Oleh karena itu, siapa saja yang ingin mengatakan sikapnya secara tuntas terhadap pendapat orang lain, layaknya terlebih dahulu mempelajari secara sungguh-sungguh dalam berbagai sisi pandang dan persepsi. Hal ini menyangkut dalil, argument lainnya serta maksud pernyataan itu. Barulah setelah itu orang bisa mengatakan setuju atau tidak. Sedangkan untuk mengkafirkan seseorang baik secara langsung atau dengan cara lain (apalagi itu para ulama), nanti dulu. Berdiri bulu kuduk saya bila teringat besarnya konsekuensi menganggap kafir seseorang. Misalnya, ketika seorang santri KH. As’ad didepan sebuah majelis berkata lantang, “Kami pemuda Madura bersedia mati membela Kyai As’ad karena beliau guru kami”.

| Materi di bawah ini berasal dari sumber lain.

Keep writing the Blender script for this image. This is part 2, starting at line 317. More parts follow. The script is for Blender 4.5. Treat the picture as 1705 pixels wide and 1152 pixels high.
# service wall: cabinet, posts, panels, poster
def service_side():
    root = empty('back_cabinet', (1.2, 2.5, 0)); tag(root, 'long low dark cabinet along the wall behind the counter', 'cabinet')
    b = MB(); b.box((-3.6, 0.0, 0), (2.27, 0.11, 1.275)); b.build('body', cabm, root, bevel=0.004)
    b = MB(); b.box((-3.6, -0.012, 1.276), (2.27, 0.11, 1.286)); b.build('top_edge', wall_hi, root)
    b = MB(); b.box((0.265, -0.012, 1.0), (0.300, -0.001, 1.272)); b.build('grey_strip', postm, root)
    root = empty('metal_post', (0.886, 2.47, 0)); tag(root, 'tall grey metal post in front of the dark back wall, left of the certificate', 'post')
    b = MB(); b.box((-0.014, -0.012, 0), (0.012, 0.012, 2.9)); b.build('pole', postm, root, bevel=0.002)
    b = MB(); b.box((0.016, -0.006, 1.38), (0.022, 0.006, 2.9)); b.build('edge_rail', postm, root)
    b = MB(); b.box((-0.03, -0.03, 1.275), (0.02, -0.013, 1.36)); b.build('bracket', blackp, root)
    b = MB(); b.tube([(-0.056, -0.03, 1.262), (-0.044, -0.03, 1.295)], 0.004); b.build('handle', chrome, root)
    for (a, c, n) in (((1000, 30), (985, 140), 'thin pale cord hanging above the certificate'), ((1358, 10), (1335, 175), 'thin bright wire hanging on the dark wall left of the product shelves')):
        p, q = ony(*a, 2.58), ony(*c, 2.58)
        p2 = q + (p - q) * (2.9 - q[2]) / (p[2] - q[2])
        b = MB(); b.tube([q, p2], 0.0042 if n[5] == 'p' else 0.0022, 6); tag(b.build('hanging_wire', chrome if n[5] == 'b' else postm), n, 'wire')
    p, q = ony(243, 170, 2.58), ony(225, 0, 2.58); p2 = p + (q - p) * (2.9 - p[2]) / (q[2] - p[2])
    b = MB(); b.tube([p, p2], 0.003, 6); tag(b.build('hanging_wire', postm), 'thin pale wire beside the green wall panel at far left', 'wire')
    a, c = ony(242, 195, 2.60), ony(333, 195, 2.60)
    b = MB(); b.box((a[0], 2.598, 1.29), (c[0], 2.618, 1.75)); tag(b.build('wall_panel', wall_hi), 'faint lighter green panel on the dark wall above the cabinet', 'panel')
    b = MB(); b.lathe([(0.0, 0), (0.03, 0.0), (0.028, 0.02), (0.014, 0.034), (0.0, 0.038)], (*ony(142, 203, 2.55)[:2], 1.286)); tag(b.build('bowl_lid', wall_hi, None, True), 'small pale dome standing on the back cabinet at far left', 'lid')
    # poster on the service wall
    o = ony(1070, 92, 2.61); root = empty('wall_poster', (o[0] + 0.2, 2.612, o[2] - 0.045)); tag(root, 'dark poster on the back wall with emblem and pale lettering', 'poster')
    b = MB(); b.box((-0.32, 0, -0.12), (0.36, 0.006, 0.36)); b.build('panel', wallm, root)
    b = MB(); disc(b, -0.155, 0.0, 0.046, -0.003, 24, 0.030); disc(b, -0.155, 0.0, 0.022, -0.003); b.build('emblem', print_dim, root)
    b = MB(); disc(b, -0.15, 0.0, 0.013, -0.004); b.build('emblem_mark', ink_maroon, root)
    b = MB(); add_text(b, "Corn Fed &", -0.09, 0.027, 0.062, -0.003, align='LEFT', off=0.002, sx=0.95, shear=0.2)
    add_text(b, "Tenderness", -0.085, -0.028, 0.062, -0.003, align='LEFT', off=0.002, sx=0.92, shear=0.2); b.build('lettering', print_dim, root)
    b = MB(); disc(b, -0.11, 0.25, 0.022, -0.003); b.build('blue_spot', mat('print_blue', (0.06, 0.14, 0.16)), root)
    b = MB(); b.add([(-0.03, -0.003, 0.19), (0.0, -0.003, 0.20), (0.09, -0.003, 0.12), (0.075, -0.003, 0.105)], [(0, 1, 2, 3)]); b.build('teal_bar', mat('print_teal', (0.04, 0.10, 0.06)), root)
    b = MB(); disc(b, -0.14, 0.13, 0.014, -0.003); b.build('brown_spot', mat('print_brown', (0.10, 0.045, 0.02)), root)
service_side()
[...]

Kalau murid Kyai As’ad yang doktorandus itu sampai berkata demikian beringas, maka sungguh sudah sampai saatnya semua pihak menahan diri. Memperpanjang urusan hanya banyak menimbulkan kerugian daripada untung bagi umat Islam secara keseluruhan. Kita percaya, ada tempat yang cukup di dalam Islam untuk berbeda pendapat, tetapi tidak sejauh mengkafirkan sesama muslim.

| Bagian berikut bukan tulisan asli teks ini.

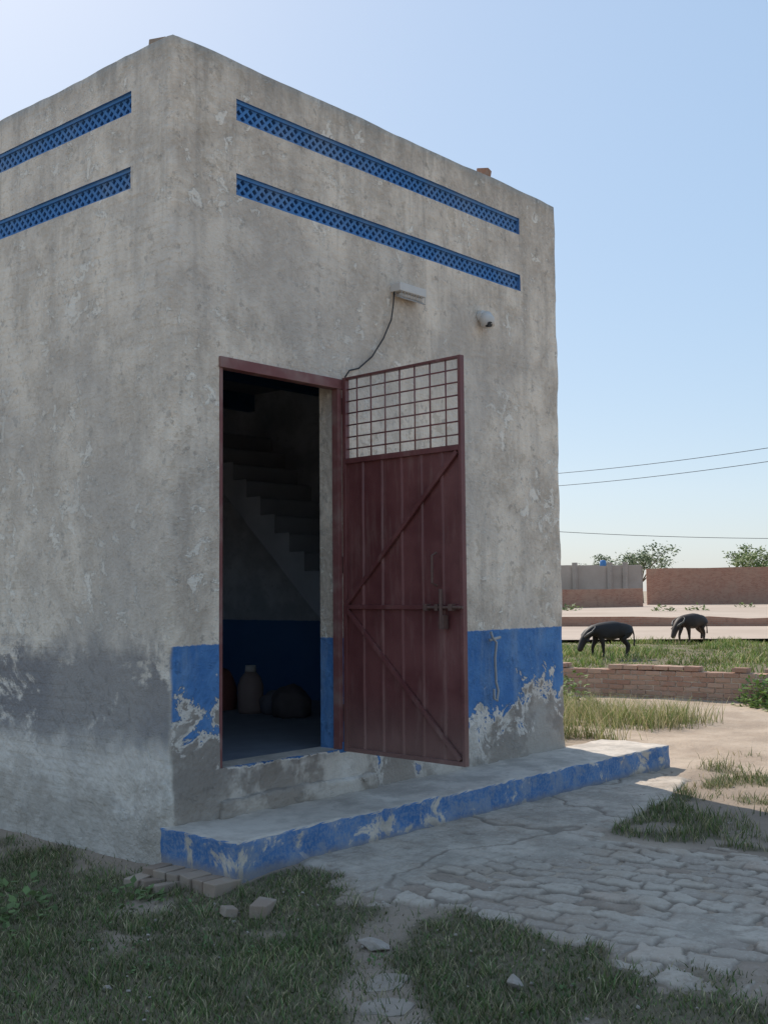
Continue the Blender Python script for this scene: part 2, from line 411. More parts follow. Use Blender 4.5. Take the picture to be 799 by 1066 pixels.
for rx in ribs: ptsx+=[(rx-.016,0),(rx-.006,-.011),(rx+.006,-.011),(rx+.016,0)]
ptsx.append((DL-.02,0))
nzs=14
Vd=[];Fd=[]
for j in range(nzs):
    z=DB+.02+(DG-DB-.02)*j/(nzs-1)
    for (a,b) in ptsx:
        Vd.append((a,b+.004*math.sin(a*7+j*.9)*math.sin(j*.7),z))
m_=len(ptsx)
for j in range(nzs-1):
    for k in range(m_-1): Fd.append((j*m_+k,j*m_+k+1,(j+1)*m_+k+1,(j+1)*m_+k))
sh=pymesh('sheet_panel',Vd,Fd,MDOOR,dl_)
so=sh.modifiers.new('s','SOLIDIFY'); so.thickness=.003
dbox('stile',0,.035,-.022,.018,DB,DT); dbox('stile',DL-.026,DL,-.022,.018,DB,DT)
dbox('rail',.035,DL-.026,-.02,.016,DB,DB+.03); dbox('rail',.035,DL-.026,-.02,.016,DT-.018,DT)
dbox('rail',.035,DL-.026,-.024,.016,DG-.02,DG+.018)
ZM=1.50
dbox('rail',.035,DL-.026,-.026,-.010,ZM-.015,ZM+.015)
def brace(a,b):
    a=Vector((a[0],0,a[1]));b=Vector((b[0],0,b[1])); d=(b-a).normalized(); nn=Vector((-d.z,0,d.x))*.014
    vv=[p+q+Vector((0,y,0)) for y in (-.030,-.012) for p,q in ((a,-nn),(b,-nn),(b,nn),(a,nn))]
    pymesh('brace',vv,BF,MDOOR,dl_)
brace((.04,ZM+.02),(DL-.04,DG-.03)); brace((.04,ZM-.02),(DL-.04,DB+.04))
parts=[]
for k in range(1,8): x=DL*k/8; parts.append(tube([(x,-.006,DG),(x,-.006,DT-.01)],.0055,6))
for k in range(1,7): z=DG+(DT-DG)*k/7; parts.append(tube([(.01,.004,z),(DL-.01,.004,z)],.0055,6))
v,f=merge(parts); pymesh('grille_bars',v,f,MMAR,dl_,True)
parts=[tube([(DL-.32,-.05,1.50),(DL+.02,-.05,1.50)],.010,10),
 tube([(DL-.16,-.06,1.62),(DL-.16,-.06,1.36)],.013,8),
 tube([(DL-.22,-.03,1.86),(DL-.22,-.075,1.84),(DL-.22,-.075,1.66),(DL-.22,-.03,1.64)],.009,8)]
for xx in (DL-.30,DL-.2,DL-.08): parts.append((boxv(xx-.014,xx+.014,-.066,-.02,1.478,1.522),BF))
parts.append((boxv(DL-.17,DL-.13,-.07,-.022,1.36,1.45),BF))
v,f=merge(parts); bevel(pymesh('slide_bolt_latch',v,f,MRUST,dl_),.002)
for zz in (.75,1.8,2.95):
    v,f=tube([(0-.008,.0,zz-.06),(-.008,.0,zz+.06)],.014,10); pymesh('hinge',v,f,MRUST,dl_)
# ------------------------------------------------------------ platform
def gridbox(name,x0,x1,y0,y1,z0,z1,step,mat,amp=.006,seed=5,rb=.012,parent=None):
    bm=bmesh.new(); bmesh.ops.create_cube(bm,size=1)
    for v in bm.verts: v.co=Vector(((x0+x1)/2+v.co.x*(x1-x0),(y0+y1)/2+v.co.y*(y1-y0),(z0+z1)/2+v.co.z*(z1-z0)))
    bmesh.ops.bevel(bm,geom=list(bm.edges),offset=rb,segments=2,affect='EDGES',profile=.6)
    for ax,(a,b) in enumerate(((x0,x1),(y0,y1),(z0,z1))):
        k=a+step
        while k<b-step*.5:
            no=[0,0,0];no[ax]=1;co=[0,0,0];co[ax]=k
            bmesh.ops.bisect_plane(bm,geom=list(bm.verts)+list(bm.edges)+list(bm.faces),plane_co=co,plane_no=no); k+=step
    co=np.array([v.co[:] for v in bm.verts])
    def f3(s,sc): return fbm(co[:,0]*sc+co[:,2]*sc*1.3,co[:,1]*sc+co[:,2]*sc*.7,s)-.5
    d=np.stack([f3(seed+k*7,5)*amp*2+f3(seed+40+k*7,14)*amp*2 for k in range(3)],-1)
    for v,q in zip(bm.verts,d): v.co+=Vector(q)
    me=bpy.data.meshes.new(name); bm.to_mesh(me); bm.free()
    for p in me.polygons:p.use_smooth=True
    me.materials.append(mat)
    return link(bpy.data.objects.new(name,me),parent)
plat=gridbox('concrete_platform',S0,S1,-SD,.03,-.1,ZS,.05,MS,.011)
gridbox('door_sill_course',XD0-.02,XD1+.32,-.060,.02,ZS-.03,.30,.04,MF,.022,9,.02,bld)
# ------------------------------------------------------------ GROUND
def zone_pave(x,y):
    n=(fbm(x*1.6,y*1.6,71)-.5)*.55+(fbm(x*6,y*6,72)-.5)*.22
    lft=x-(.02+.30*ss(-1.6,-.8,y)-.05*ss(-2.6,-3.6,y))+n
    rgt=(2.35+2.45*ss(-1.75,-1.05,y))-x+n
    return np.clip(np.minimum(lft,rgt)/.3,0,1)
def drop(x,y): return -.085*ss(.35,-.45,x)*ss(8,4,y)
def hz(x,y):
    h=drop(x,y)
    h=h+(fbm(x*1.3,y*1.3,61)-.5)*.05*ss(2.2,3.2,np.hypot(x-1.8,y+2))+(fbm(x*5,y*5,62)-.5)*.014
    h=h+(fbm(x*.12,y*.12,63)-.5)*.25*ss(13,25,x)
    return h-.012
def dens(x,y):
    n=fbm(x*2.2,y*2.2,81); n2=fbm(x*.8,y*.8,82)
    pm=zone_pave(x,y)
    A=ss(.55,.2,x+(n2-.5)*.4)*ss(.21,.46,n+.06)
    d1=np.abs((x+.3)-(y+1.9)*1.0)/1.414+ (n-.5)*.35
    bare=ss(.26,.10,d1)*ss(-1.5,-1.8,y)*ss(-3.2,-2.6,y)
    A=A*(1-.8*bare)
    wallb=ss(0,.3,-x+(n-.5)*.4)
    A=A*np.where(y>-.7,np.clip(wallb*.9+.05,0,1),1)
    B=ss(2.2,2.5,x)*ss(-.75,-1.1,y)*ss(.42,.60,n)*ss(6.5,5,x)*.8
    C=ss(.48,.62,n2*.6+n*.4)*.35*ss(4.6,6,x)*ss(10.9,10.2,x)
    D=ss(11.7,12.2,x)*(.75+.25*n)
    g=np.maximum.reduce([A*(1-ss(.15,.7,pm)),B*(1-ss(.1,.5,pm)),C,D])
    return np.clip(g,0,1)
def axis(a,b,step,far):
    core=np.arange(a,b,step); up=[];v=b;s=step
    while v<far: s*=1.16; v+=s; up.append(v)
    dn=[];v=a;s=step
    while v>-far: s*=1.16; v-=s; dn.append(v)
    return np.array(dn[::-1]+list(core)+up)
gx=axis(-4,12.5,.05,1500); gy=axis(-5.5,6,.05,1500)
GX,GY=np.meshgrid(gx,gy,indexing='ij')
GZ=hz(GX,GY)
idx=np.arange(GX.size).reshape(GX.shape)
q=np.stack([idx[:-1,:-1],idx[1:,:-1],idx[1:,1:],idx[:-1,1:]],-1).reshape(-1,4)
dep=(GX-CX)*F2[0]+(GY-CY)*F2[1]
gd=dens(GX,GY)*ss(36,32,dep)*ss(-5,6,dep)
soil=np.maximum(ss(2.1,2.5,GX)*ss(-.8,-1.1,GY)*ss(5.6,4.6,GX),ss(.9,.5,GX)*ss(4,3,GY)*.75*ss(-8,-5,GX)*ss(-9,-6,GY))
def ground_mat():
    m=M('ground_soil',.95,.1)
    g=m.attr('gd'); so=m.attr('soil')
    n=m.noise(1.2,5,.65); f=m.noise(22,4,.7); p=m.noise(.12,3,.6); pe=m.noise(70,2,.6)
    c=m.mix(m.mr(n,.35,.65),(.37,.285,.215),(.49,.39,.30))
    c=m.mix(m.ma('MULTIPLY',m.mr(f,.5,.7),.45),c,(.27,.205,.15))
    c=m.mix(m.ma('MULTIPLY',m.mr(pe,.62,.68),.5),c,(.52,.47,.41))
    far=m.ma('MULTIPLY',m.mr(p,.5,.6),m.mr(m.x,30,60))
    c=m.mix(m.ma('MULTIPLY',far,.6),c,(.12,.15,.06))
    c=m.mix(m.ma('MULTIPLY',so,.8),c,m.mix(f,(.20,.155,.12),(.35,.275,.21)))
    c=m.mix(m.ma('MULTIPLY',m.mr(g,.15,.75),.8),c,m.mix(f,(.075,.07,.04),(.2,.165,.105)))
    h=m.ma('ADD',m.ma('MULTIPLY',f,.7),m.ma('MULTIPLY',pe,.35))
    return m.out(c,nrm=m.bump(h,.8,.025))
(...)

Pengaruh pribadi yang kuat selalu mampu menembus lingkaran batas kelompok. Buya Hamka misalnya, dihormati orang secara luas bukan karena beliau orang Muhammadiyah,  begitu pula dengan Abdurrahman Wahid bukan karena beliau orang Nahdalatul Ulama, melainkan karena nilai diri mereka. Maka mengecilkan arti, apalagi menghakimi secara tergesa-gesa pribadi-pribadi semacam itu tentu mempunyai dampak yang tidak menguntungkan. Bahkan kadang berbalik menjadi boomerang yang mengecilkan arti orang yang membuat keputusan tergesa-gesa itu.

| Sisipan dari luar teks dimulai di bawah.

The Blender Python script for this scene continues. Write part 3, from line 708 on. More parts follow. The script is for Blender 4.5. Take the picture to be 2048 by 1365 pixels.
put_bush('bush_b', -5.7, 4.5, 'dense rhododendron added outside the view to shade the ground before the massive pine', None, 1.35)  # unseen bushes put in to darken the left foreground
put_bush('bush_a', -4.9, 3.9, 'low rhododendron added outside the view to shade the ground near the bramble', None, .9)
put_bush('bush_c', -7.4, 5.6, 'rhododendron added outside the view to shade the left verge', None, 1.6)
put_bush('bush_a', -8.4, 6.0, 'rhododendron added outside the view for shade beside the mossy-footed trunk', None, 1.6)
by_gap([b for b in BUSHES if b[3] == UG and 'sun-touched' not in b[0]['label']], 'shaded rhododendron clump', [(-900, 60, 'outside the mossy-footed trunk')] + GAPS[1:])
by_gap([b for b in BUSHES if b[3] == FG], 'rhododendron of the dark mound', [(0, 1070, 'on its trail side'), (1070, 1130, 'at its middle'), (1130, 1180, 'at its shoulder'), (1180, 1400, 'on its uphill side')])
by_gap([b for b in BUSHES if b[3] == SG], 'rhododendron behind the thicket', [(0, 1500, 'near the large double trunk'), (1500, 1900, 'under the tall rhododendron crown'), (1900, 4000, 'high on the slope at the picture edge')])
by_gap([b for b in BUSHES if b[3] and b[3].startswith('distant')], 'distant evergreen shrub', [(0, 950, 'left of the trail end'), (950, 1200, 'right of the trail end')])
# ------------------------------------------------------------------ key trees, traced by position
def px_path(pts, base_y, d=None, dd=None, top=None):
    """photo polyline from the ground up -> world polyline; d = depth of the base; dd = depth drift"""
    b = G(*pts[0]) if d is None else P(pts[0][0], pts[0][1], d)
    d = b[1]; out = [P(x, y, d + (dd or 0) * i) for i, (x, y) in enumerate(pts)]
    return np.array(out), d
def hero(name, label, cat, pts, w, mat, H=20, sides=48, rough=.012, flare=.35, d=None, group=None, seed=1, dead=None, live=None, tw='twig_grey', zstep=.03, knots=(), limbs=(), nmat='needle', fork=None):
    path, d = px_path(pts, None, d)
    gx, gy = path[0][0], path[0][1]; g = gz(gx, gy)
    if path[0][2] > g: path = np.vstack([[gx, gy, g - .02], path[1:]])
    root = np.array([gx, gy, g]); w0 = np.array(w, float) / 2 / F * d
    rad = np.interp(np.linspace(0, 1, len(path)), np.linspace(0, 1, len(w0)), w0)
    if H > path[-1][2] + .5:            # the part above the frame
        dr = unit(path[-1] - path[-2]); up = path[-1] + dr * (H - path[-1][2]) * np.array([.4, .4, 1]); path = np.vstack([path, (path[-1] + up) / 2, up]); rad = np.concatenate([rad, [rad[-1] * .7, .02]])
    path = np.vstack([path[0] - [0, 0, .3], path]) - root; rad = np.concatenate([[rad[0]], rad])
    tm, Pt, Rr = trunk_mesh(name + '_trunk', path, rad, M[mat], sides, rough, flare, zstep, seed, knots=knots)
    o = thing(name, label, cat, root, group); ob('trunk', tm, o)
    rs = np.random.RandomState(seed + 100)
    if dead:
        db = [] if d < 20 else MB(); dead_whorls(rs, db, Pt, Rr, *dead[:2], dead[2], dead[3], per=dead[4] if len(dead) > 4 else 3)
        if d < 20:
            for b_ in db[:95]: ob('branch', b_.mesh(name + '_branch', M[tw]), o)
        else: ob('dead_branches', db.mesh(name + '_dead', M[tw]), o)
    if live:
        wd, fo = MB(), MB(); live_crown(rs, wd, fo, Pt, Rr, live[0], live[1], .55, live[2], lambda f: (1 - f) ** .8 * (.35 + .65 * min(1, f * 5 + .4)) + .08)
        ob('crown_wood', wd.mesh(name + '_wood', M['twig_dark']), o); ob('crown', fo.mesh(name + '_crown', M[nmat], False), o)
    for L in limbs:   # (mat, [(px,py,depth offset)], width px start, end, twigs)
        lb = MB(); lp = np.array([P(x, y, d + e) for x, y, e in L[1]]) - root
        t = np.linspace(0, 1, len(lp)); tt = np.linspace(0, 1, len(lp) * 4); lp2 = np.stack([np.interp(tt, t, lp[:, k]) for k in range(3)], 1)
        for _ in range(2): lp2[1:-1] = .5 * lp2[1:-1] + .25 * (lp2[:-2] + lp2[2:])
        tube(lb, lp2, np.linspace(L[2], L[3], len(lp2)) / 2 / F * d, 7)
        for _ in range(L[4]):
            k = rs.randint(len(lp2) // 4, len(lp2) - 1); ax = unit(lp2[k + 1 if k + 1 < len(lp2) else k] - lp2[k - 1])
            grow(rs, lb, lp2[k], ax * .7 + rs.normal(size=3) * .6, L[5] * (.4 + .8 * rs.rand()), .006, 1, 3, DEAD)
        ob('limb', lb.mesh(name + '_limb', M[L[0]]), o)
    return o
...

Saya menghimbau semua sahabat yang saling berbeda pendapat untuk saling menyempatkan diri bersilaturrahmi. Berdialog secara langsung adalah cara paling baik untuk memecahkan suatu masalah. Boleh jadi sesudah itu akan terjadi kesamaan pendapat. Atau, masing-masing pihak tetap pada pendapatnya sendiri tapi saling menghargai perbedaan. Tak mengapa, toh setidak-tidaknya akan tercipta saling pengertian yang baik. Dan, jangan lupa aspek adab ada pada setiap sudut Islam, termasuk adab menyalurkan keberingasan.

Catatan:
Dikutip dari buku karangan Ahmad Tohari terbitan 1996 yang berjudul “Berhala Kontemporer”. Tulisan ini sedikit mengalami penyesuaian disana-sini untuk mencocokkan dengan situasi terkini.